Design for changes to objects intended to be kept secret. History has shown us that secrets such as encryption keys and passwords get compromised. Keeping secrets safe is a hard problem, and one should be prepared to have secrets replaced at any time and at all levels of the system. This includes several aspects:

  • A secure way for users to change their own passwords, including disallowing the change until the old password has been successfully presented by the user.
  • Carefully considering any kind of “password recovery” mechanism. It is better to give the forgetful user a way to reset their password after verification via a parallel mechanism (like email) than to provide the password in clear text, which can be subverted or compromised in any number of ways.
  • A secure and efficient way to replace certificates, SSH keys, and other keys or authentication material that systems use, providing clear and explicit logs of those events (without including the secrets in any form!) in a forensically verifiable way (for example, external log servers and checksums).
  • Understanding how the key change affects data stored at rest. For example, if data are encrypted on a file system or in a database and an administrator needs to change the encryption key, is it better to decrypt all data using the current key and re-encrypt that data with the new key, or to maintain versions of encrypted data and encryption keys?

Design for changes in the security properties of components beyond your control. Tech marches on. A cipher that was considered secure yesterday may be found to be less secure today, either by the discovery of an active attack against it or by improvements in hardware and software able to defeat that security control. In the same way, an external component’s security properties or related characteristics may change over time, as when an Open Source project is abandoned and its code not actively maintained, or when its license changes, forcing users to abandon it.

In these cases it is important to design “agility,” the capability to change layers and algorithms as needed, into the system. Good examples include Java’s capability to change crypto providers without recompilation of classes, and Apache’s capability of specifying a list of ciphers it is willing to negotiate with a client. Many hours of development and much grief over security flaws have been avoided due to these capabilities. Good design allows for intermediate layers of abstraction between code and imported external APIs, so that developers can change components providing needed functionality without changing much of the code.

Design for changes to entitlements. Systems are sometimes designed in which support staffers have privileged access to certain parts of the system in order to perform their job.

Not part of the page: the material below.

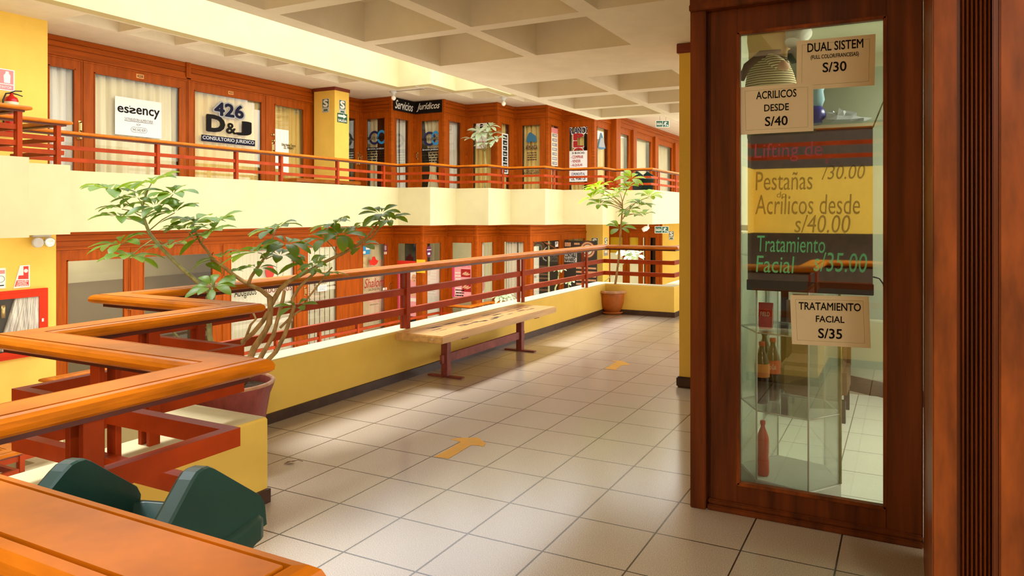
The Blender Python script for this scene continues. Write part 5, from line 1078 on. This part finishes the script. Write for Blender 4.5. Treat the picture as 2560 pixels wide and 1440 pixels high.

However, the support staff’s access to various system components likely changes over time. Individuals leave the organization, job functions change, they go on extended leaves or sabbaticals, system functionality changes, and so on. The system must have a way to revoke access to areas when a user no longer has a need to access them. This revocation of access should be part of an existing auditing mechanism in which access to critical system components is regularly reviewed to confirm that those individuals with access still require that level of access.